Speaking to FTAdviser, the Council of Mortgage Lenders’ head of member and external relations Sue Anderson, explained that lenders will need to identify those customers who may benefit from looking at their finances before rates rise.

She added that this is beneficial to ensure they are in a “more resilient position than they would otherwise be”.

Lenders are taking similar approaches to contacting legacy customers, with HSBC stating it contacts customer every five years, reminding them of their responsibility to repay and review their mortgage, ensuring they are on track to pay at the end of their term.

“All customers receive an annual disclosure statement which reminds customers of the risk of rising interest rates,” the bank added.

Lloyds Banking Group’s policy was that it regularly writes to existing interest-only borrowers throughout the term of their mortgage.

“These letters urge borrowers to review their plans and ensure they’re on track to repay.

“If they’re not, we encourage them to get in touch at the earliest point, so we can discuss the options available to them, such as moving some of the balance to repayment ‘capital and interest’, making overpayments or extending the term.”

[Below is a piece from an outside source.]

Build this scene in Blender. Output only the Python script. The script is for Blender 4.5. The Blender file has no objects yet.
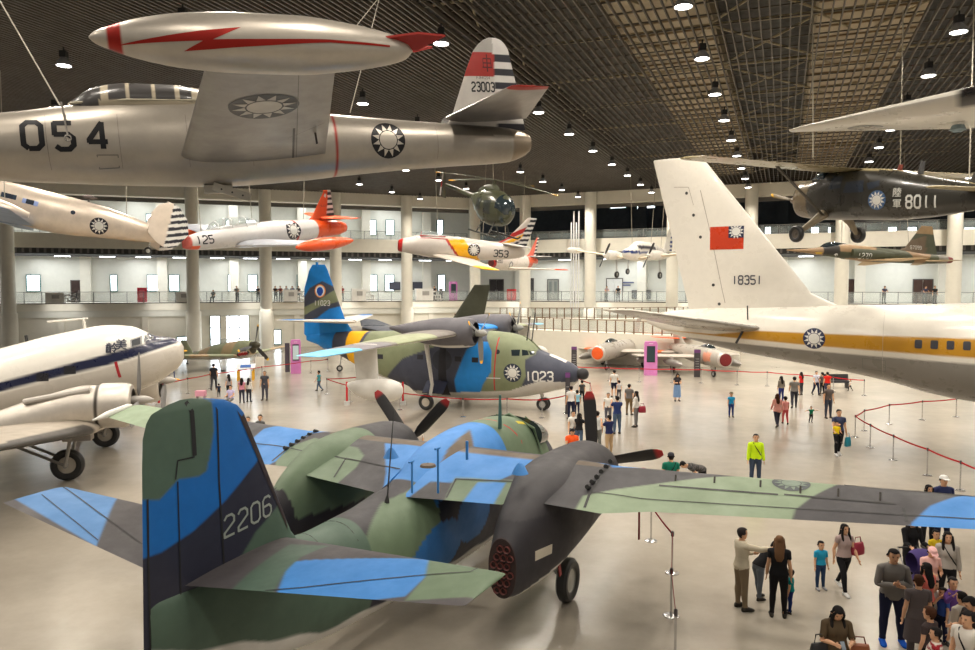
import bpy, bmesh, math, random
import numpy as np
from mathutils import Vector, Matrix
from mathutils.bvhtree import BVHTree
random.seed(7)
rng = np.random.RandomState(5)
SC = bpy.context.scene
COL = SC.collection
PI = math.pi
# ---------------------------------------------------------------- camera
F = 750.0; CZ = 6.6; PITCH = math.atan(39 / F)
cam = bpy.data.cameras.new('camera'); cam.lens = F * 36 / 975; cam.sensor_width = 36; cam.clip_end = 500
co = bpy.data.objects.new('camera', cam); COL.objects.link(co)
co.location = (0, 0, CZ); co.rotation_euler = (PI / 2 - PITCH, 0, 0)
SC.camera = co
_FW = np.array([0, math.cos(PITCH), -math.sin(PITCH)]); _UP = np.array([0, math.sin(PITCH), math.cos(PITCH)])
def ray(px, py):
    return (px - 487.5) / F * np.array([1., 0, 0]) + (325 - py) / F * _UP + _FW
def gnd(px, py, z=0.0):
    d = ray(px, py); t = (z - CZ) / d[2]; return np.array([0, 0, CZ]) + t * d
def at(px, py, Y):
    d = ray(px, py); return np.array([0, 0, CZ]) + d * (Y / d[1])
# ---------------------------------------------------------------- materials
MATS = {}
def mat(name, rough=.5, metal=0., col=None, emit=None, es=0., alpha=None, spec=.5, coat=0., trans=0., noise=0., bump=0.):
    if name in MATS: return MATS[name]
    m = bpy.data.materials.new(name); m.use_nodes = True; nt = m.node_tree
    b = nt.nodes['Principled BSDF']
    b.inputs['Roughness'].default_value = rough; b.inputs['Metallic'].default_value = metal
    b.inputs['Specular IOR Level'].default_value = spec; b.inputs['Coat Weight'].default_value = coat
    if coat: b.inputs['Coat Roughness'].default_value = .08
    if trans: b.inputs['Transmission Weight'].default_value = trans
    if alpha is not None: b.inputs['Alpha'].default_value = alpha
    if col is None:
        a = nt.nodes.new('ShaderNodeAttribute'); a.attribute_name = 'Col'; src = a.outputs['Color']
    else:
        r = nt.nodes.new('ShaderNodeRGB'); r.outputs[0].default_value = (*col, 1); src = r.outputs[0]
    if noise:
        n = nt.nodes.new('ShaderNodeTexNoise'); n.inputs['Scale'].default_value = 1.7; n.inputs['Detail'].default_value = 8; n.inputs['Roughness'].default_value = .65
        tc = nt.nodes.new('ShaderNodeTexCoord'); nt.links.new(tc.outputs['Object'], n.inputs['Vector'])
        mr = nt.nodes.new('ShaderNodeMapRange'); mr.inputs[1].default_value = .3; mr.inputs[2].default_value = .7
        mr.inputs[3].default_value = 1 - noise; mr.inputs[4].default_value = 1 + noise * .4
        nt.links.new(n.outputs['Fac'], mr.inputs[0])
        vm = nt.nodes.new('ShaderNodeVectorMath'); vm.operation = 'SCALE'
        nt.links.new(src, vm.inputs[0]); nt.links.new(mr.outputs[0], vm.inputs['Scale']); src = vm.outputs[0]
        mr2 = nt.nodes.new('ShaderNodeMapRange'); mr2.inputs[1].default_value = .3; mr2.inputs[2].default_value = .7
        mr2.inputs[3].default_value = min(1, rough * 1.25); mr2.inputs[4].default_value = rough * .85
        nt.links.new(n.outputs['Fac'], mr2.inputs[0]); nt.links.new(mr2.outputs[0], b.inputs['Roughness'])
    nt.links.new(src, b.inputs['Base Color'])
    if emit:
        b.inputs['Emission Color'].default_value = (*emit, 1); b.inputs['Emission Strength'].default_value = es
    MATS[name] = m; return m
mat('paint', .55, noise=.12); mat('gloss', .28, noise=.06, coat=.15); mat('silver', .36, .55, noise=.14)
mat('plastic', .45); mat('cloth', .85, spec=.2); mat('skin', .6, spec=.3); mat('rubber', .7, col=(.02, .02, .02))
mat('wallpaint', .75, noise=.05); mat('glass', .05, .0, col=(.35, .42, .42), alpha=.35, spec=.8)
mat('darkglass', .08, .0, col=(.02, .03, .035), spec=.8); mat('clearglass', .04, 0, col=(.8, .9, .88), alpha=.16, spec=.6)
mat('steel', .25, .9, col=(.6, .6, .6)); mat('daylight', .5, col=(.8, .9, 1), emit=(.86, .94, 1.), es=5.5)
mat('lamp', .5, col=(1, 1, 1), emit=(1, .97, .92), es=14.); mat('strip', .5, col=(1, 1, 1), emit=(.85, .92, 1.), es=9.)
# ---------------------------------------------------------------- colours (linear)
def srgb(r, g, b):
    f = lambda c: ((c / 255 + .055) / 1.055) ** 2.4 if c > 10 else c / 255 / 12.92
    return (f(r), f(g), f(b))
WHITE = (.74, .73, .69); BLACK = (.018, .018, .02); NAVY = (.02, .027, .075); RED = (.42, .035, .025)
# ---------------------------------------------------------------- mesh builder
class MB:
    def __init__(s): s.V = []; s.F = []; s.C = []; s.M = []; s.n = 0; s.mats = []
    def mi(s, m):
        if m not in s.mats: s.mats.append(m)
        return s.mats.index(m)
    def add(s, V, Fs, col=(.5, .5, .5), m=None):
        V = np.asarray(V, float).reshape(-1, 3); k = len(V)
        if not k: return s
        c = np.asarray(col, float)
        if c.ndim == 1: c = np.tile(c, (k, 1))
        n = s.n; s.V.append(V); s.C.append(c); i = s.mi(m) if m else 0
        if not m and not s.mats: s.mats.append(None)
        s.F.extend([tuple(n + j for j in f) for f in Fs]); s.M.extend([i] * len(Fs)); s.n += k
        return s
    def bvh(s): return BVHTree.FromPolygons([tuple(v) for v in np.concatenate(s.V)], s.F)
    def build(s, name, parent=None, m='paint', ang=35, smooth=True):
        me = bpy.data.meshes.new(name)
        me.from_pydata(np.concatenate(s.V).tolist(), [], s.F)
        C4 = np.ones((s.n, 4), np.float32); C4[:, :3] = np.concatenate(s.C)
        a = me.attributes.new('Col', 'FLOAT_COLOR', 'POINT'); a.data.foreach_set('color', C4.ravel())
        for q in s.mats or [None]: me.materials.append(MATS[q or m])
        me.polygons.foreach_set('material_index', s.M)
        if smooth:
            me.polygons.foreach_set('use_smooth', [True] * len(me.polygons))
            me.set_sharp_from_angle(angle=math.radians(ang))
        me.update()
        o = bpy.data.objects.new(name, me); COL.objects.link(o)
        if parent is not None: o.parent = parent
        return o
def tag(o, label=None, cat=None, group=None, kind=None):
    if label: o['label'] = label
    if cat: o['category'] = cat
    if group: o['group'] = group
    if kind: o['kind'] = kind
    return o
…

Meanwhile, Metro Bank noted that as a relatively new entrant to the market it does not have the legacy issues of some other lenders in relation to interest-only mortgages.

“All residential loans on interest-only must have a fully funded repayment vehicle in place to repay the capital at the time of application,” said a spokeswoman.

Virgin Money said that while there is no regulatory requirement to contact mortgage customers ahead of a rate change, it is progressing a number of initiatives to ensure it is helping customers prepare.

“Activities scheduled to land over the next few months include contacting those customers who we believe may be most affected by any mortgage rate increase and new website content covering the potential impact of rate increases, including for example a rate change calculator.”

Interest-only was a major prime lending product between 2005-2008, but since then most lenders have restricted availability to only capital and repayment vehicles, according to Nigel Stockton, financial services director at Countrywide.

Mr Stockton said: “At Countrywide, we speak to every one of our customers who are coming to the end of their product deal and also contact those who we believe are still on a standard variable or interest-only products, with planned communication programmes,” he added.

David Hollingworth, associate director for communications at London and Country Mortgages, told FTAdviser that the tougher interest-only environment will naturally mean that brokers are discussing it with their clients.

“The fact that interest-only is so much more restricted in terms of the LTV on offer and the repayment vehicles that are acceptable, means that borrowers will inevitably have to consider their approach. If they can’t meet lender requirements now it could ultimately necessitate a move to repayment.

“Therefore as part of any review it will be important to spell out to clients how the market now looks to help them understand the options open to them and of course the limitations that might require them to take a different strategy.”